First off, let's clear up some terminology here. When we talk about getting the lowest mortgage rates in this context, we are referring to the interest rate a lender offers you as part of your mortgage loan. Interest is a primary component of a home loan. It's the "I' in the acronym PITI (which stands for principal, interest, taxes and insurance).

By the way, you can learn more about this kind of terminology from our mortgage glossary on the main website.

In other words, the interest rate is one of the factors that will determine the size of your monthly mortgage payment. Now you can see why it's important to seek out the lowest interest mortgage rates when applying for a loan.

How Your Credit Score Relates


When you apply for a home loan, you be sure that the mortgage lender will request your credit reports and scores from all three of the credit-reporting companies (Experian, Equifax and TransUnion). Your credit score is one of the major factors that will determine the kind of interest rate they offer you.

Lenders reserve the best / lowest mortgage rates for borrowers who fall into a certain credit category.

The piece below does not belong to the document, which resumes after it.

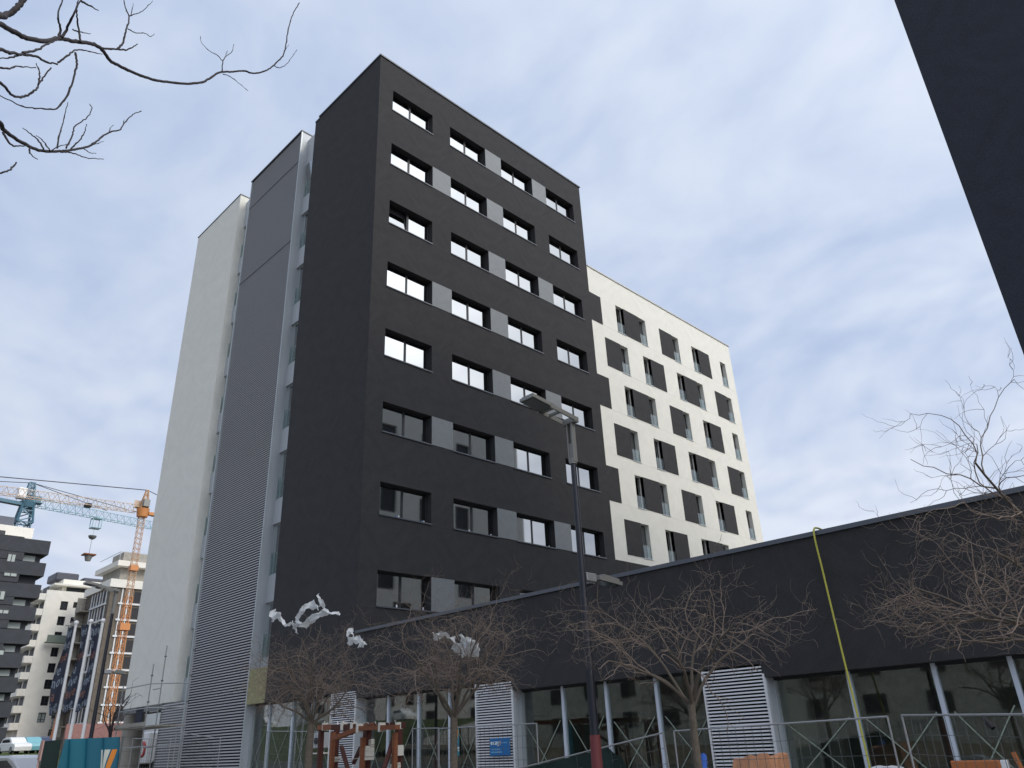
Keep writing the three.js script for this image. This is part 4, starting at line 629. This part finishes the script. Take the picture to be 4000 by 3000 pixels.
// pink boundary wall and pale block seen under the portico
{ const a = onX(262, 2828, -70), b = onX(490, 2818, -70); tag(part('boundary_wall', ubox(-70.4, -70, 0, a.y, b.z, a.z), M.pinkWall), 'dusty pink boundary wall behind the teal banner', 'wall'); }
{ const X = -64, t = thing('white_apartment_block', 'bright white building seen through the passage under the white block', 'building', V(X, 0, -34)); part('wall', ubox(X - 10, X, 0, 15, -36, -20.5), M.whitePaint, t); for (let i = 0; i < 4; i++) for (let k = 0; k < 4; k++) part('window', box(X - 0.05, X + 0.05, 1.5 + i * 3.2, 3.2 + i * 3.2, -24 - k * 3.4, -22.6 - k * 3.4), M.frame, t); for (let i = 0; i < 4; i++) part('floor_line', box(X, X + 0.1, 4.2 + i * 3.2, 4.4 + i * 3.2, -36, -20.5), M.steelDark, t); }
{ // white lorry under the passage
  const p = onZ(590, 2960, -7), y = groundY(p.x), t = thing('white_van', 'white delivery van with a red ring parked beyond the passage', 'van', V(p.x, y, -7));
  part('body', rbox(p.x - 1.1, p.x + 1.1, y + 0.5, y + 2.5, -10.5, -6.2, 0.12), M.whitePaint, t); part('ring', new THREE.TorusGeometry(0.42, 0.1, 10, 30).rotateY(Math.PI / 2).translate(p.x + 1.11, y + 1.5, -8.0), std([0.5, 0.06, 0.05], 0.5), t); part('ring', new THREE.TorusGeometry(0.42, 0.1, 10, 30).translate(p.x + 0.4, y + 1.4, -6.18), std([0.5, 0.06, 0.05], 0.5), t);
  for (const [dx, dz] of [[-1, -7], [1, -7], [-1, -9.8], [1, -9.8]]) part('wheel', new THREE.CylinderGeometry(0.38, 0.38, 0.25, 18).rotateZ(Math.PI / 2).translate(p.x + dx, y + 0.38, dz), M.tyre, t); }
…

What score you need to qualify for this category will vary from one lender to another, but it's safe to say that the better (higher) your credit score, the lower the mortgage rate you'll receive.

Here's something not many home buyers realize. Over the last few years, the score needed to qualify for the best rates on a loan has risen. This is largely due to tougher restrictions on mortgage lenders (as a result of subprime mortgage crisis of 2007 - 2008). Today, buyers need a higher credit score to qualify for the lowest rates on a home mortgage loan.